Jurors were excused from the courtroom five times while the lawyers argued about what defense attorney Mickey Sherman can properly ask Littleton. He is an important witness for the state because he testified that Michael Thomas Skakel was with Littleton watching TV about the time many believe that Martha Moxley was being attacked, giving Michael Skakel's older brother an alibi. Littleton is also an important witness for the defense, which is seeking permission to mount a defense that points an accusing finger at the former tutor.

Both Thomas Skakel and Littleton were prime suspects long before police began focusing their attention on Michael Skakel and statements he allegedly made to fellow residents of a Maine reform school in which, the prosecution claims, he implicated himself. Martha, who was friendly with both Thomas and Michael Skakel, was killed with a golf club linked to a set once used by their mother.
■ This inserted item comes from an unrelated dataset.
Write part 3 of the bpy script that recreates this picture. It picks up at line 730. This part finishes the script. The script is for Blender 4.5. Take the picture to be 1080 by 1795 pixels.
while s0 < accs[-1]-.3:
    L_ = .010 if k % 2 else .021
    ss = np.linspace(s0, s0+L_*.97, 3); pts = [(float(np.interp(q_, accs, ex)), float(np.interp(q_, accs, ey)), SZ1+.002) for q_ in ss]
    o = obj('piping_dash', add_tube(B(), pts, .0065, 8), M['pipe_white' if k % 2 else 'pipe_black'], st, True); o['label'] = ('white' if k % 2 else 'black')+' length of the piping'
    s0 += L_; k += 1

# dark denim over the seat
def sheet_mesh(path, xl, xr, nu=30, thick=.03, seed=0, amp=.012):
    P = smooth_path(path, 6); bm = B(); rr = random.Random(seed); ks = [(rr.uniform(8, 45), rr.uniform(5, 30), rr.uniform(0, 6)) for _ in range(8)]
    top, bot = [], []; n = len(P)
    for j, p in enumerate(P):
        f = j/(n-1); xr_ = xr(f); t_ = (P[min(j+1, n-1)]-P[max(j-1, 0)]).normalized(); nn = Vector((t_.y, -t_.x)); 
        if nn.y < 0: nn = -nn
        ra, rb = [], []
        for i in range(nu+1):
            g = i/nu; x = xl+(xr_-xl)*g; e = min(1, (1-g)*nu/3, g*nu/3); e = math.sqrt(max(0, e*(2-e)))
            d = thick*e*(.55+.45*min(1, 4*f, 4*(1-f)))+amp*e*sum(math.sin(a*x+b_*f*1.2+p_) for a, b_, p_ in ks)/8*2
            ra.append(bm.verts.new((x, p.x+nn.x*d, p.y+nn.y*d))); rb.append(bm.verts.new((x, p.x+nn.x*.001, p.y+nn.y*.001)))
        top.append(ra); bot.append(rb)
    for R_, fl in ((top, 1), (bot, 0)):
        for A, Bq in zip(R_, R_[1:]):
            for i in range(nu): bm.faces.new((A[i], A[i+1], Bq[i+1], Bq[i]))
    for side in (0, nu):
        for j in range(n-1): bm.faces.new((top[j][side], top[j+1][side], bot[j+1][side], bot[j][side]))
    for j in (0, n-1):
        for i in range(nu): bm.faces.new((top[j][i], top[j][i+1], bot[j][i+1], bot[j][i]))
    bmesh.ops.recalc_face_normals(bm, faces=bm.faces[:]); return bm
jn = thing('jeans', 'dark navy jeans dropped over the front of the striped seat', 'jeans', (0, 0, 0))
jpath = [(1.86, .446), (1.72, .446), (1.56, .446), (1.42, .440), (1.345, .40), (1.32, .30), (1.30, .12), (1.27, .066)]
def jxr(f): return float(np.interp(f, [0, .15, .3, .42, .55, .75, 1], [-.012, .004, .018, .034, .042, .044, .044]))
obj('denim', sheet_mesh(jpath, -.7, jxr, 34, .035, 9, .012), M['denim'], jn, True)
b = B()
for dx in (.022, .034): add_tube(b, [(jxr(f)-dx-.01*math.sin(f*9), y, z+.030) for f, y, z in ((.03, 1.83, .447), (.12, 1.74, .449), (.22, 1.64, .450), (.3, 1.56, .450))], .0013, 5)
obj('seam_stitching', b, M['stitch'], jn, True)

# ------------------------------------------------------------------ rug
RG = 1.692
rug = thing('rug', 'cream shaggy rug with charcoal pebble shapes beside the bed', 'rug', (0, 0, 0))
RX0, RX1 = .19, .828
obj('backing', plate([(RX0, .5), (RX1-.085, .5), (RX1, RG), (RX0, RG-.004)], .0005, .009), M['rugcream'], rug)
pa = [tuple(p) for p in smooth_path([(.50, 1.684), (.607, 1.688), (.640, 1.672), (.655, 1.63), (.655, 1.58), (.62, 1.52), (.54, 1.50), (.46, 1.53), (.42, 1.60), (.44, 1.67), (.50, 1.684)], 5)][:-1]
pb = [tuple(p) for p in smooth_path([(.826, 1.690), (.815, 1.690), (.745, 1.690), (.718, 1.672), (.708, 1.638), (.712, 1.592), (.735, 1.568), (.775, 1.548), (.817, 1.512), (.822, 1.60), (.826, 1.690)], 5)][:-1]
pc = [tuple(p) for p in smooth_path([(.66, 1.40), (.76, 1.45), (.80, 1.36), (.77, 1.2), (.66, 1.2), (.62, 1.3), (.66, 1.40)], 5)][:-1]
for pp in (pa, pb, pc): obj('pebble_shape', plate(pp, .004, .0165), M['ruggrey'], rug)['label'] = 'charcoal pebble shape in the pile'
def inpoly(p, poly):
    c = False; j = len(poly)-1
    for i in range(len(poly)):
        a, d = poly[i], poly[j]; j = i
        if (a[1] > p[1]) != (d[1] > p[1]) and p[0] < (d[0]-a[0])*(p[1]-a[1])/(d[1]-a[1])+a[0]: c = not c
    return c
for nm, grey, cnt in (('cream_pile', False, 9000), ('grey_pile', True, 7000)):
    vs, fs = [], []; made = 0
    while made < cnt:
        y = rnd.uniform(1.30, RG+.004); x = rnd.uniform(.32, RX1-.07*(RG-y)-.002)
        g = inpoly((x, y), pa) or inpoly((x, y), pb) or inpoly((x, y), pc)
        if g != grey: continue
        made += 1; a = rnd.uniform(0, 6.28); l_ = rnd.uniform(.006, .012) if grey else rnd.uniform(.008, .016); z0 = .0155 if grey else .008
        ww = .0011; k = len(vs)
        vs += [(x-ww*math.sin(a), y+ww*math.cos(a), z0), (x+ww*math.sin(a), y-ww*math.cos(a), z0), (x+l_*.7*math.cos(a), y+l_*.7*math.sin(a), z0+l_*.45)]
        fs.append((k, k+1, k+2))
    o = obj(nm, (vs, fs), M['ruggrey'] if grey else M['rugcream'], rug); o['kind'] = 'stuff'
Kavanewsky permitted the defense to ask Littleton about his past cocaine use, his use of the name "Kenny Kennedy" and his grand jury testimony in which he expressed fear that Skakels/Kennedys were trying to kill him. The judge has yet to rule, however, whether jurors may hear statements Littleton made to a defense psychiatrist indicating that he had confessed to killing Martha to his ex-wife.

His ex-wife, Mary Baker of Ottawa, testified outside the jury's presence Friday that two prosecution investigators recruited her to tell Littleton that he had made such statements in alcohol-induced blackouts. One of the investigators, now retired, has insisted that Baker told him that Littleton had implicated himself in the past and that he was trying to corroborate those statements when police monitored a conversation between Littleton and Baker in a Boston hotel room in 1992.

Another investigator, Frank Garr, testified that Baker never told authorities that Littleton confessed but wanted to assist the investigation in order to exonerate Littleton, if possible.